Look for academies that have been around the longest

There is a reason that these academies have been around for a long time.

You will find that most academies within the area will have some type of relationship with the more established academy. Most likely either the instructor or some of the students trained with the more established academy at some point.

I know this was definitely the case in the early days of Brazilian Jiu Jitsu in the U.S.

For example my instructor was the first Brazilian Jiu Jitsu teacher in my city and many of the biggest academies and black belt instructors were associated with him at one point.

Jiu Jitsu is an art form that takes years to master in its application and instruction. When you study under instructors that have been teaching for 20+ years it’s hard to describe just the wealth of knowledge of Jiu Jitsu and its history that they have and that they are able to convey.

More things to look for in a new academy

  1. Level of instruction – This is more subjective. The higher your level the higher the level of instruction and coaching you will need in order to improve. If you are just starting out there’s really not that big of a difference but as you progress you’re going to want the ability to advance already in place. For example many academies will have a beginner, intermediate, and an advanced classes.

    1. Higher belts – The more the better.
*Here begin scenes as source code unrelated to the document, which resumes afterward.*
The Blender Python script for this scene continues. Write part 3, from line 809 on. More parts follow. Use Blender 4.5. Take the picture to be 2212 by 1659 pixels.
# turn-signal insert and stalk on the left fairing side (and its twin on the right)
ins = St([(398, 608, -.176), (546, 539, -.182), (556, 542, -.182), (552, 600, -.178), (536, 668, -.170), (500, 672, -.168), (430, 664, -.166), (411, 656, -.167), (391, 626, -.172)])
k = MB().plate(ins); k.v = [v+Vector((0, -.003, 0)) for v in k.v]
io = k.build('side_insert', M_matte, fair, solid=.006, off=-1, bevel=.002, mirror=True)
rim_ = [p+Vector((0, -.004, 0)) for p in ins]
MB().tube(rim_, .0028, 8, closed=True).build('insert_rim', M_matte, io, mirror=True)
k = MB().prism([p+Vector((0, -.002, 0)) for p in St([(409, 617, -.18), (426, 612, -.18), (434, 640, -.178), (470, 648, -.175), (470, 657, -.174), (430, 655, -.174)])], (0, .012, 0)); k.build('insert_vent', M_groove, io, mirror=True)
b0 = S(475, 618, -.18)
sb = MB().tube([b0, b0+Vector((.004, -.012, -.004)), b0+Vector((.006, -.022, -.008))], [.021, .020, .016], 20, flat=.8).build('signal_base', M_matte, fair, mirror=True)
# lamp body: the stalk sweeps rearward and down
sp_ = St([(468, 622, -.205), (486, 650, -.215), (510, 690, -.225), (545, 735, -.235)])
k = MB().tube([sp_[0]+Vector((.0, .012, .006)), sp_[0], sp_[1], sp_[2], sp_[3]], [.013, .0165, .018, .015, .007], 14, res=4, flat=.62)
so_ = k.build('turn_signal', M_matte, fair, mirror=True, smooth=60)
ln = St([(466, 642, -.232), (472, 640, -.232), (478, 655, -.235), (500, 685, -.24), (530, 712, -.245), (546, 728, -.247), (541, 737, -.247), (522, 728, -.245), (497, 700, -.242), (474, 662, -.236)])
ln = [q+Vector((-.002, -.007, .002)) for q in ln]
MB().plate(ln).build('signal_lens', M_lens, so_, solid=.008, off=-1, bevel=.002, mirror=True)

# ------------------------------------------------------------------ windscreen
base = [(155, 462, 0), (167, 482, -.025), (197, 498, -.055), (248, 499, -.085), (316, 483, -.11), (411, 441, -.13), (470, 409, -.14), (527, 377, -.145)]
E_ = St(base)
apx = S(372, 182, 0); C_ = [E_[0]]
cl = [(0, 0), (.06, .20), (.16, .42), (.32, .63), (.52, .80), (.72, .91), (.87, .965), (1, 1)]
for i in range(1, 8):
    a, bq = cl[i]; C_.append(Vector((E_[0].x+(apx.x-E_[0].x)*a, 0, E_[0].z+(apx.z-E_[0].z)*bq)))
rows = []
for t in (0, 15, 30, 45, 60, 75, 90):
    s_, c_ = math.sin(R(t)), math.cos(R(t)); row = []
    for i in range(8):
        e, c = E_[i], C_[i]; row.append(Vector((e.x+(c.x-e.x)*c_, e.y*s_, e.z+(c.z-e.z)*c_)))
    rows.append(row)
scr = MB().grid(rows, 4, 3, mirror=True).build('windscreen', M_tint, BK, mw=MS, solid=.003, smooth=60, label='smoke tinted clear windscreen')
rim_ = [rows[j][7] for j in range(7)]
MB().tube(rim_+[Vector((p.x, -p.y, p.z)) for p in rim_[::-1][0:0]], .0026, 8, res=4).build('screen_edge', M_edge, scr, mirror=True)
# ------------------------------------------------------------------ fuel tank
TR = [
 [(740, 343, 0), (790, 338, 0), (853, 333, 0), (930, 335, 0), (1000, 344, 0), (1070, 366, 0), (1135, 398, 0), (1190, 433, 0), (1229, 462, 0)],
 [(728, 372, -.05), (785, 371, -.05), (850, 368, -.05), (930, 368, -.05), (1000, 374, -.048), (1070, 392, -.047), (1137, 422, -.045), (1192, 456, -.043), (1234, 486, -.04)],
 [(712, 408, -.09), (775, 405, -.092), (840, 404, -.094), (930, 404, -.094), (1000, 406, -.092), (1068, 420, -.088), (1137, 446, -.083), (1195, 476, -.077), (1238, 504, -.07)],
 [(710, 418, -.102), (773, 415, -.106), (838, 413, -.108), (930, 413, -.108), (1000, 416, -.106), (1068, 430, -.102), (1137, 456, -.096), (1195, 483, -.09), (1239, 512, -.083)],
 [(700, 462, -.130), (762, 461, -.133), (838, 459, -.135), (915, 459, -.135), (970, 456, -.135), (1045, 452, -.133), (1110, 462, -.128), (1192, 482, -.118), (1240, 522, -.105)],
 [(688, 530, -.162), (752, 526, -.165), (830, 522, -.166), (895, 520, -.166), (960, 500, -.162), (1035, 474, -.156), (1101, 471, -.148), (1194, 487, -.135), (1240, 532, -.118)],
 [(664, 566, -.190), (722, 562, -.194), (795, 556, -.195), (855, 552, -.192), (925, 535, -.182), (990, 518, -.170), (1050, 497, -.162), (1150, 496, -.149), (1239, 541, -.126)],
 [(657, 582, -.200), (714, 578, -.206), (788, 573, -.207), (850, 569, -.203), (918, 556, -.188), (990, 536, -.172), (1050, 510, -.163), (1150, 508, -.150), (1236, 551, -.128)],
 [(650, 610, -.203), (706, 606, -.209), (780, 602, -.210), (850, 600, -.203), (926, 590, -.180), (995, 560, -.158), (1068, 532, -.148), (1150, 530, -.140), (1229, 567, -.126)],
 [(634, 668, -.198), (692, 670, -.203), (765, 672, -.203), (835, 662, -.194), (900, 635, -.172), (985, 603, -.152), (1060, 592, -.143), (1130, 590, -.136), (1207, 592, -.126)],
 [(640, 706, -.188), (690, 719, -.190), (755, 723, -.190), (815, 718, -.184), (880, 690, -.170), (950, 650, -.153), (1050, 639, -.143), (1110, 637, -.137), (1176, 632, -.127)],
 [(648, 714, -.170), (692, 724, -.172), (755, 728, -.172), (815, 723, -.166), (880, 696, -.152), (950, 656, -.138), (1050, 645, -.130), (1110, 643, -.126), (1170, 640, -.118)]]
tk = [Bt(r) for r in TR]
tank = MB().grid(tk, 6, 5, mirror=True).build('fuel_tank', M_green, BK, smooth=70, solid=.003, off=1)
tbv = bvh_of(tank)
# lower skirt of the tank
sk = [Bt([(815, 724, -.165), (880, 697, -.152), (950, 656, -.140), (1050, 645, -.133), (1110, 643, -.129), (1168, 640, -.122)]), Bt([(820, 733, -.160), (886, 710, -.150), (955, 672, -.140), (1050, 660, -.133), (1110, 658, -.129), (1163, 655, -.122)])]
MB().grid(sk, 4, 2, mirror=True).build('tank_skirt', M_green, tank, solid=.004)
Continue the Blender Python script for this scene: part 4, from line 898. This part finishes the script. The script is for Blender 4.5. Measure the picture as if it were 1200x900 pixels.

Although newer academies tend to have fewer higher belts.

    2. Atmosphere – Look for academies with a good atmosphere and no drama if possible. If the atmosphere feels off to you that is a huge red flag to try out another academy.

    3. History – Every instructor and academy has a history. If the academy doesn’t mention it’s history or the instructor doesn’t talk about his or her instructor/lineage then you might be walking into a trap.

  2. Professionalism – Do the classes start and end on time? Is there a system for handling belt graduation? This can be a toss up even for more well known and established academies. But shouldn’t be a deal breaker.

  3. Communication – Communication is a two way street. Are you able to talk about any concerns or questions that you may have with the instructor(s)? What about with the staff? More traditional academies tend to have a do as I say mentality that makes communication a little bit harder, especially if the instructor is older.

  4. Cleanliness – This should be self explanatory but you would be surprised by the number of academies where this is an issue. Clean mats and bathrooms are a prerequisite of any successful academy.

  5. Diversity – A cool part of Jiu Jitsu is that it brings together people from completely different backgrounds.

  6. Location – The academy needs to be accessible enough for you to be able to attend classes regularly. That might mean that it’s close to where you live or work. Either way it needs to be convenient.

Ultimately you are going to have to find an academy that fits your needs.

Everyone’s needs are different.

For example, if I were to move to another city and look for a new academy. I would have a completely different set of requirements than a blue belt looking to train 2-3 times a week.

I want to end this post by reminding you to do your due diligence in your search for a new Jiu Jitsu home. Take your time, try a class or two before deciding. It might take a while for the training partners and instructor(s) to warm up to you. But if the academy feels right, it’s convenient, and you like the people who train there then that’s all that really matters.